Para chegar à verdade dos edifícios e reabilitar respeitando as tipologias, os arquitetos revolveram os arquivos da câmara em busca de informação. Nem sempre foi fácil nem suficiente. “Na Vila Romão da Silva, o que nos ajudou foi um livro antigo só sobre as vilas de Campolide que nos foi emprestado pelos próprios moradores”, revela.
A Special One
A vila Romão da Silva – a única destas três vilas que pertence, na totalidade, à CML – é, aliás, a que tem um plano mais ambicioso. Para este projeto, a autarquia tem um orçamento de dois milhões de euros.
Para além da requalificação dos apartamentos – neste momento, há 13 devolutos e 20 casas ocupadas por uma população maioritariamente idosa – há mais uns extras que transformam esta antiga vila num caso especial.
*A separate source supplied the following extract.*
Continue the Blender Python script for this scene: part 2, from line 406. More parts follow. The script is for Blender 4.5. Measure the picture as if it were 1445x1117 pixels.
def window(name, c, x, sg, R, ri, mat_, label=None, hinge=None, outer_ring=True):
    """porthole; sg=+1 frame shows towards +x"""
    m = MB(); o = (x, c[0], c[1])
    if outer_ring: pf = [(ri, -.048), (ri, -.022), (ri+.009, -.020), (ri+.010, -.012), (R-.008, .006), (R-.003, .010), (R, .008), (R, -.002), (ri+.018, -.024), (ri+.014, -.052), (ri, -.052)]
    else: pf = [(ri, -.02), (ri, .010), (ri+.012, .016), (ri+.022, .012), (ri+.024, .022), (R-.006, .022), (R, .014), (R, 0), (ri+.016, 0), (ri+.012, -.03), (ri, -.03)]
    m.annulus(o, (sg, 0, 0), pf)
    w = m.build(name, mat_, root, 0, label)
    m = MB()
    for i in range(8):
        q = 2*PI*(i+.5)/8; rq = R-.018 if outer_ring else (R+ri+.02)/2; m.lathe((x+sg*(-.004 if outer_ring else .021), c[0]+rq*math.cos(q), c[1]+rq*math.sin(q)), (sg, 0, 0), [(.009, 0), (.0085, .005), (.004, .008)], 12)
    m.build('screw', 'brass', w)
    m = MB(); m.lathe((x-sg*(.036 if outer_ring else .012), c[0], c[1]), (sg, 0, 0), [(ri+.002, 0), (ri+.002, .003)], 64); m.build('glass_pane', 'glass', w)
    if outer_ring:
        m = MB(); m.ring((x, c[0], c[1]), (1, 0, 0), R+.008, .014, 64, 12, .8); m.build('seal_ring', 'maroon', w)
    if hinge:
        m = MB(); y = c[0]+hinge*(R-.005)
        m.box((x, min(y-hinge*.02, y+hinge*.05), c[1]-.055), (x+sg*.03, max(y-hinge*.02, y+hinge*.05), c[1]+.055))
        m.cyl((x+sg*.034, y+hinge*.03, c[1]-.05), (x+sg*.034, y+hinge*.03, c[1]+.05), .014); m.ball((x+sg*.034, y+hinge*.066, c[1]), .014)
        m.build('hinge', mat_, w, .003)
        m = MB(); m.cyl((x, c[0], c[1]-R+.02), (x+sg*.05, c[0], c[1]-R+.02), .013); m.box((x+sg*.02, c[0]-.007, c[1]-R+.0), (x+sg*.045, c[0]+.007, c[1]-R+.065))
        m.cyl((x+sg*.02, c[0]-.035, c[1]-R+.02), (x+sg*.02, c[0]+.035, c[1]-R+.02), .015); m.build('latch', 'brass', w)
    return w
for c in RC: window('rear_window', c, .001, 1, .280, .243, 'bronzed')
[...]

Lá chegaremos.
Antes disso, há que fazer um tour à Romão da Silva. A quase impercetível entrada cor de tijolo, na rua Sousa da Câmara , esconde o “potencial” do espaço. “Já foram feitos arraiais aqui”, relembra a vereadora assim que entramos no pátio, uma espécie de hexágono com um fontanário a servir de centro e que também será recuperado.
As obras no local “começam de certeza até ao fim do ano”, garante a vereadora. Os moradores têm uma postura mais contida: só acreditam quando as reabilitações arrancarem.
Essa data será também agridoce para o Palmo e Meio, uma companhia de teatro instalada no local há 36 anos. Agri porque o atual espaço foi construído pelas próprias mãos do fundador, José Pinto, 70 anos, encarregado de oficinas de eletricidade reformado e amante do teatro nas horas vagas. “Isto era uma antiga padaria”, conta ao i enquanto nos mostra as fotos do espaço. “Fui eu, a minha mulher e a minha filha que construímos tudo”, conta, enquanto relembra a primeira peça que ali estreou: “O Menino e os Palhaços”.
Mas a possibilidade de ter um teatro novinho em folha não é, de todo, motivo de tristeza. No dia em que o Palmo e Meio for abaixo, José Pinto – que continua a construir os cenários, tratar da luz e da sonoplastia dos espetáculos – garante que não vai esconder as lágrimas. Que serão também de alegria. É que o novo Palmo e Meio terá um auditório virado para o exterior, o que possibilitará que sejam encenadas peças para o interior da vila. “Será a garantia de que o teatro vai continuar aqui muitos anos. Apesar deste espaço ser especial já está, realmente, muito degradado”. “Mas, se pudesse, até as tábuas do palco levava para a nova sala”.